Fridays tend to be one of the busier days on my schedule. However, last night offered a break in my usual routines; so I used the occasion to check out the monthly music series that Ben Tinker is currently curating at Adobe Books. The new location for Adobe on 24th Street is much smaller than the original space on 16th Street, but 24th Street tends to be as lively a venue in the Mission as 16th Street is. The result was that it did not take long for the shop to fill up with those who knew what they were going to get and those who were curious. Furthermore, the size of the crowd meant that the front door was left open. On the one hand this provided another tactic to attracting the curious; and, at the same time, the ambience of street sounds had its own role to play in contributing to music-making activities.
That latter factor was clearly evident in last night’s first set, which consisted of different approaches to solo and duo vocal improvisation taken by Ron Heglin, Kattt Atchley, and Lorin Benedict. Each performer had a microphone; but, for the most part, the dynamics were on the soft and subtle side, providing any number of opportunities for the street sounds to add to the mix. The result amounted to an engaging exercise in an aesthetic approach championed by composers such as John Cage and Pauline Oliveros, based on the precept that wanting what you have tends to be more beneficial than striving to have what you want.
To some extent that aesthetic also characterized the approaches taken by the three vocalists. Atchley’s was the most “traditional” (bearing in mind the use of scare quotes). Her preference was for sustained pitches, frequently accompanied by hand gestures that seemed to recall the ancient practice of cheironomy, through which the collective singing of chant was regulated by hand signals representing pitch contours, as well as tempo. Both Heglin and Benedict, on the other hand, tended to work almost entirely with phonemes, alternating between spoken and sung. Heglin’s preference for speaking complemented Benedict’s preference for singing.
Each of the vocalists took a solo turn to establish his/her particular approach to technique. In addition, over the course of set, Heglin gave duo performances with both Atchley and Benedict (in that order). One thus came to accept that each of these three musicians commanded a unique “language” of performances, which could be served by both “oratory” and “conversation.”
From a personal point of view, I was most drawn to the phonemic pursuits of both Heglin and Benedict. Heglin’s approach, because so much of it was grounded in speaking, had the strongest linguistic connotations. His delivery could establish the illusion that he was communicating in some rare language known only to a scholarly few. Nevertheless, the performance gave a convincing account that his outpouring of phonemes was guided by syntax, semantics, and most likely rhetoric.

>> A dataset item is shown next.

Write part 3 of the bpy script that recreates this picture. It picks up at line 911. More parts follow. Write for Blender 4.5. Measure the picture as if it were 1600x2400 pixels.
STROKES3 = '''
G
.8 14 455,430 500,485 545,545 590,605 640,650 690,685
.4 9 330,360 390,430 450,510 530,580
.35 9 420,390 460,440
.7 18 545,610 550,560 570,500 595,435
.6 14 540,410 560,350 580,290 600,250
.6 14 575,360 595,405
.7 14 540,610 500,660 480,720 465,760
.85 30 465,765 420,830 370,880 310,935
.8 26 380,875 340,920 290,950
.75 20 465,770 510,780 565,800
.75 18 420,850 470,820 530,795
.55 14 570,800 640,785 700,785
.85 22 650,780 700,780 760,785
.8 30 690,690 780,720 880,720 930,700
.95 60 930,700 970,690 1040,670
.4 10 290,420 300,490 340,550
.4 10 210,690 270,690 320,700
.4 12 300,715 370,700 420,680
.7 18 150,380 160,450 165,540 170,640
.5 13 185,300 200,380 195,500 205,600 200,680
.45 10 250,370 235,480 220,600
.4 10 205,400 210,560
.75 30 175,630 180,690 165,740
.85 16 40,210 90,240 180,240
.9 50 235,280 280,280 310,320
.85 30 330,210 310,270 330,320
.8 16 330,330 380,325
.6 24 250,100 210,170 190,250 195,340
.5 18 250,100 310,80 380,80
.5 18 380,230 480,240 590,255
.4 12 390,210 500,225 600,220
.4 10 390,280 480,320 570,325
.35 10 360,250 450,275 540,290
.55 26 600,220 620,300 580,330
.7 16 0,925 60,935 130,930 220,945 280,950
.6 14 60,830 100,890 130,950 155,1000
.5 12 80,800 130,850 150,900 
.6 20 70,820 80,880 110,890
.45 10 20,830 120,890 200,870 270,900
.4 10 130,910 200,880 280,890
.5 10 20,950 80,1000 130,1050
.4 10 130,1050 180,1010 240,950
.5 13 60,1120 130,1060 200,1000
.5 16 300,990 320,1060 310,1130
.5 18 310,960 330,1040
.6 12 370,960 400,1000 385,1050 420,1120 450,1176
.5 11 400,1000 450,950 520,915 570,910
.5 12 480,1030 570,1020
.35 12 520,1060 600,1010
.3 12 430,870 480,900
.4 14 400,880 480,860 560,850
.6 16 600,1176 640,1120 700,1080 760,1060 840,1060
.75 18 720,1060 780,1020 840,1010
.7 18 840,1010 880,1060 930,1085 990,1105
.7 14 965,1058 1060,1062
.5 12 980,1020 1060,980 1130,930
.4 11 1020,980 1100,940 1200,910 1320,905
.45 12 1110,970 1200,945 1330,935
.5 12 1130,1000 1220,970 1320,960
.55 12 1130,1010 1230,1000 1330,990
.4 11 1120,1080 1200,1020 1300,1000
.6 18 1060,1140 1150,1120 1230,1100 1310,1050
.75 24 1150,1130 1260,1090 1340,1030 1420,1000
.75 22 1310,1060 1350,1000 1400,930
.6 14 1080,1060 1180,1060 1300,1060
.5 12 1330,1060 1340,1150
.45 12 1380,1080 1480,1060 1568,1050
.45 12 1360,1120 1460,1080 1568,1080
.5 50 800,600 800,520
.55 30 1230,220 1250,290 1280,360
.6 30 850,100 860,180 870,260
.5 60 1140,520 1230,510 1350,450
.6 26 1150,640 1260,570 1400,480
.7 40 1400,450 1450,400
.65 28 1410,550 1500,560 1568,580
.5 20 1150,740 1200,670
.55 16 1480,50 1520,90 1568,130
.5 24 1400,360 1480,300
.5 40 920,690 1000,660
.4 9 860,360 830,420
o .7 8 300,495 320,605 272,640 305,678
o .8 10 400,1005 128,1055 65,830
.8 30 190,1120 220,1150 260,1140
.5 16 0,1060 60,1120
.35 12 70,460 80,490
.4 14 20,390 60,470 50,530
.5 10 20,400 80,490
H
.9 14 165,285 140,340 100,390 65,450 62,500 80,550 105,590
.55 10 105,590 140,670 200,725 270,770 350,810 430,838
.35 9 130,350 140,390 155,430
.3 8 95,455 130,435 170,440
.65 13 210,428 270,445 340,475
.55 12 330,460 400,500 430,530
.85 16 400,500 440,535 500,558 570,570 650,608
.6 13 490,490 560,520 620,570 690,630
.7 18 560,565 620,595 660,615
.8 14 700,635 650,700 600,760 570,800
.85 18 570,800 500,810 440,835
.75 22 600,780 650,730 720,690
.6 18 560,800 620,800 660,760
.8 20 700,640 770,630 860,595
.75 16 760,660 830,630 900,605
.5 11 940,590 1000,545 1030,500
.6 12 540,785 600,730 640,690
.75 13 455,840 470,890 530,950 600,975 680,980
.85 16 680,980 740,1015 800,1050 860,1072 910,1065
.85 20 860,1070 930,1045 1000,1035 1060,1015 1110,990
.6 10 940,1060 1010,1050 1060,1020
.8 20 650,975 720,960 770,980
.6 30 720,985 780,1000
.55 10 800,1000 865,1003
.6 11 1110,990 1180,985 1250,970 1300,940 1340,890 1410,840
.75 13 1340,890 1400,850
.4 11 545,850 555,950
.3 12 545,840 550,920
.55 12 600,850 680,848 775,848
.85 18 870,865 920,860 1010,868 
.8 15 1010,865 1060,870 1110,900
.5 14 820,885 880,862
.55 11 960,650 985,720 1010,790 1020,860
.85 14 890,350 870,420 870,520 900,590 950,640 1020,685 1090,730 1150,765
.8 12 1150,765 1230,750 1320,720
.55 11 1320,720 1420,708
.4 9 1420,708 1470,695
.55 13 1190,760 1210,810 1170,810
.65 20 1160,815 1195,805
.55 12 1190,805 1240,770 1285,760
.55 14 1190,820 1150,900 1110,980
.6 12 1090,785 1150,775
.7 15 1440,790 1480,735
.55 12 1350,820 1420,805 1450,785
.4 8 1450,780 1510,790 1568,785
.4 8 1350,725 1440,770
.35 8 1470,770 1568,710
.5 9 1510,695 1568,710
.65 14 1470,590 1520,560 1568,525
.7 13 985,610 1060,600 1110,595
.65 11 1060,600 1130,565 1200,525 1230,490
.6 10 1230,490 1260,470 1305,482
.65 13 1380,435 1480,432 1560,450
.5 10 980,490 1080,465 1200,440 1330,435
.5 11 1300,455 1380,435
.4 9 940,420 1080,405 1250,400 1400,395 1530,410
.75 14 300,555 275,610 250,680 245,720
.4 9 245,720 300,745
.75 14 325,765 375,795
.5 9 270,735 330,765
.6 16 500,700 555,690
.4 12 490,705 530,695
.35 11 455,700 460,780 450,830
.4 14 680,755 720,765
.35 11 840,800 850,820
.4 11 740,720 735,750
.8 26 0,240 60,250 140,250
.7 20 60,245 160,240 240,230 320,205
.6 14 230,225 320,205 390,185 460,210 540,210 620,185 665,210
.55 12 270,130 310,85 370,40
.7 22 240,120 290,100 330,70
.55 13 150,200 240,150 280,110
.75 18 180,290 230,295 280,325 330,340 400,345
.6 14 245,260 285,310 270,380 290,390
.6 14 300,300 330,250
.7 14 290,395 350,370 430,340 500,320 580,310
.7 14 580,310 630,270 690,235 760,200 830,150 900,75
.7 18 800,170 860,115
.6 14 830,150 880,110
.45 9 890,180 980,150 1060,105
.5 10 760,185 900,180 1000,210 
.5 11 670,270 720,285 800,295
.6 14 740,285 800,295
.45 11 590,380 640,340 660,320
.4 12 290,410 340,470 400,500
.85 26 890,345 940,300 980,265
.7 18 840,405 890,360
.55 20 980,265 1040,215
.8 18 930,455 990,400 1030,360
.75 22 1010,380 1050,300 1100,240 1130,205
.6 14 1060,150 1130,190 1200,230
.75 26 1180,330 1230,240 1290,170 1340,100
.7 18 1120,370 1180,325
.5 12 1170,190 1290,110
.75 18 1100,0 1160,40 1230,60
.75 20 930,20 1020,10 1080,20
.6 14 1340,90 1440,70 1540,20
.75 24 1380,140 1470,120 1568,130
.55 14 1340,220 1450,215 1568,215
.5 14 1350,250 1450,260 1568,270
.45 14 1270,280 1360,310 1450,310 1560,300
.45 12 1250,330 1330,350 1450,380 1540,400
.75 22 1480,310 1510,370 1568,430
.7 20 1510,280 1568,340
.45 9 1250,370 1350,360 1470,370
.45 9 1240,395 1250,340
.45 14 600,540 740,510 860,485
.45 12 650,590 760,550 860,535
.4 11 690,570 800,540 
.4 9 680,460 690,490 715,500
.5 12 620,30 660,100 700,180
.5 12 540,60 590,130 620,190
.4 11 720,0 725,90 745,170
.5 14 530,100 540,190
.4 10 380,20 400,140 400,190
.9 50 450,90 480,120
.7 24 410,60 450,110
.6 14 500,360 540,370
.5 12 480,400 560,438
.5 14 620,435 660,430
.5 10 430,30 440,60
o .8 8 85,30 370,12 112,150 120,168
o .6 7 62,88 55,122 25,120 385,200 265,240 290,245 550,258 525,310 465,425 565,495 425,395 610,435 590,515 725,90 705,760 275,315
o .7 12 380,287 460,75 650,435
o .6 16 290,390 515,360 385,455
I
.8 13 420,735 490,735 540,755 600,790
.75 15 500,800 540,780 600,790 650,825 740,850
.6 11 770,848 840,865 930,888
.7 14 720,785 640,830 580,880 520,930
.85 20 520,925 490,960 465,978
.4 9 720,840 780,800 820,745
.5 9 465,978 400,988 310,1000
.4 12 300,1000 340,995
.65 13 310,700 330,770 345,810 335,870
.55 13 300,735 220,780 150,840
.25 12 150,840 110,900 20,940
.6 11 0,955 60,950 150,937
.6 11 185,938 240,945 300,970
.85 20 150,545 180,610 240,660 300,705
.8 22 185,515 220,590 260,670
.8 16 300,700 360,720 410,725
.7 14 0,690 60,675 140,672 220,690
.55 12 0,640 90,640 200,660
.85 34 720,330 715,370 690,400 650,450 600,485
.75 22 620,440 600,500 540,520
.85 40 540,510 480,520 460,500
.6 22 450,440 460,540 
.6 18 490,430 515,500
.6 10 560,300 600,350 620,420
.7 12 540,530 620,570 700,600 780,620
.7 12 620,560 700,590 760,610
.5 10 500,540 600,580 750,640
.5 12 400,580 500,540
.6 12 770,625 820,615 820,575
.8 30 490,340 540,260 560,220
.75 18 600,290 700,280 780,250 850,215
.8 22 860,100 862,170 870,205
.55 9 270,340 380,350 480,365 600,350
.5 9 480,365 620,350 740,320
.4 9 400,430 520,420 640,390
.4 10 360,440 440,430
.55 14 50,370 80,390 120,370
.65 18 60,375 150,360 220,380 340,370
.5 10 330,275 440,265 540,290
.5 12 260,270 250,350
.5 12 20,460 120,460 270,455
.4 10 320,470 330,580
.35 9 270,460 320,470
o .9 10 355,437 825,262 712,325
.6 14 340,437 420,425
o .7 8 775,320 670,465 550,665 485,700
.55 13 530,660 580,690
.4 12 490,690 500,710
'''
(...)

While Benedict was more inclined to add pitch to his delivery, his own approach to shaping phonemes captured much of that same spirit behind Heglin’s work. However, he tipped his hand when he stated that his solo had been inspired by Irving Berlin. If Heglin was motivated by oratory, Benedict’s inspiration came from crooning. The result was to evoke an Irving Berlin song composed in an alternative universe in which Berlin spoke some highly obscure language (not to be confused with Yiddish).
Heglin had his own source from the past, but this time that source was situated in the same universe as our own. That source was Kurt Schwitters, one of the pioneers of what came to be called sound poetry. He created the poem Ursonate between 1922 and 1932, and through that creation he demonstrated that one could apply classical sonata form to a gamut of phonemes as readily as one could apply it to the chromatic scale. Schwitters could engage powerful rhetorical devices in reciting this poem and could draw rapt attention to a text that, deliberately, did not mean anything. It is no surprise that the Nazis saw him as a threat, since his recitation technique suggested that the sounds coming from Adolf Hitler’s mouth were no more than gibberish.
Heglin is much more low-key than Schwitters ever was. He is also less interested in constraints such as sonata form. Thinking again of the sorts of convictions that Cage espoused, one might say that Heglin’s approach demonstrates that discourse can be an art form unto itself (percussion music by other means, if you wish). This puts him in a class by himself, finding his way along new paths that neither Schwitters nor Cage had considered.